鶴屋の笑顔が変化
<灰捨て競争の最後、川に落ちた蔦重が町人に助けられる。泳げない蔦重が、「誰か助けてくれると思ったんですけど」と冗談を言うと、鶴屋は笑みをこぼした>
これまでと違って、吹き出すような笑いになりました。演出の方から「ちょっと強すぎるかも」と言われたので、抑えようと思いましたが、蔦重との関係が一気に雪解けになったと感じていたので、吹き出すような笑いになったんです。演出の方もOKを出してくれました。
鶴屋は地本問屋業界を束ね、守っていく立場。これまでの鶴屋のちょっと怖い笑顔は、自分を大きく見せたる武器みたいなものでした。社会的にある程度の地位についた人は、弱みをあまり見せちゃいけないと強いられる部分がある。商談を優位に進めていくための武器として自然と笑顔が備わったと解釈しています。
僕、黒目が大きいらしいんです。子どもが人の絵を描いた時に白目を描かずに黒目だけにすると、ちょっと怖い感じになるじゃないですか。多分、僕の顔、ちょっと怖いんです。黒目を意識して感情を宿さない目をしながら口角を上げると、新しい怖さが生まれました。僕自身も鶴屋の目が笑っていないと思っていました(笑)。

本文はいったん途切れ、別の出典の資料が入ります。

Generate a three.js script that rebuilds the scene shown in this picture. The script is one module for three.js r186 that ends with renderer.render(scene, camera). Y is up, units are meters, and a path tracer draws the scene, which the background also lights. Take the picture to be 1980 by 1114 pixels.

<史実では、鶴屋と蔦重は一緒に旅行するほどの仲。ドラマ前半の仲の悪さから、SNSでは歴史に詳しい視聴者から「仲良くなるのはありえない」「無理だろう」などの意見が目立った。和解を機に、蔦重との関係は変化していく>
調べた限りでは、蔦重と鶴屋は共同で本を出すこともあったらしいので、ライバルではなく仲間だと認識しています。今では、鶴屋は蔦重のことが好きなんだなぁと思いながら台本を読んでいます。ツンデレというか。蔦重がやりたいことを伝えてきたときに、「気持ちだけでできるような話なんですかね(笑)。そのためにはこれとこれとこれがありますけれども、その覚悟はありますか?」みたいに結果的に必要なものを教えてあげるイメージです。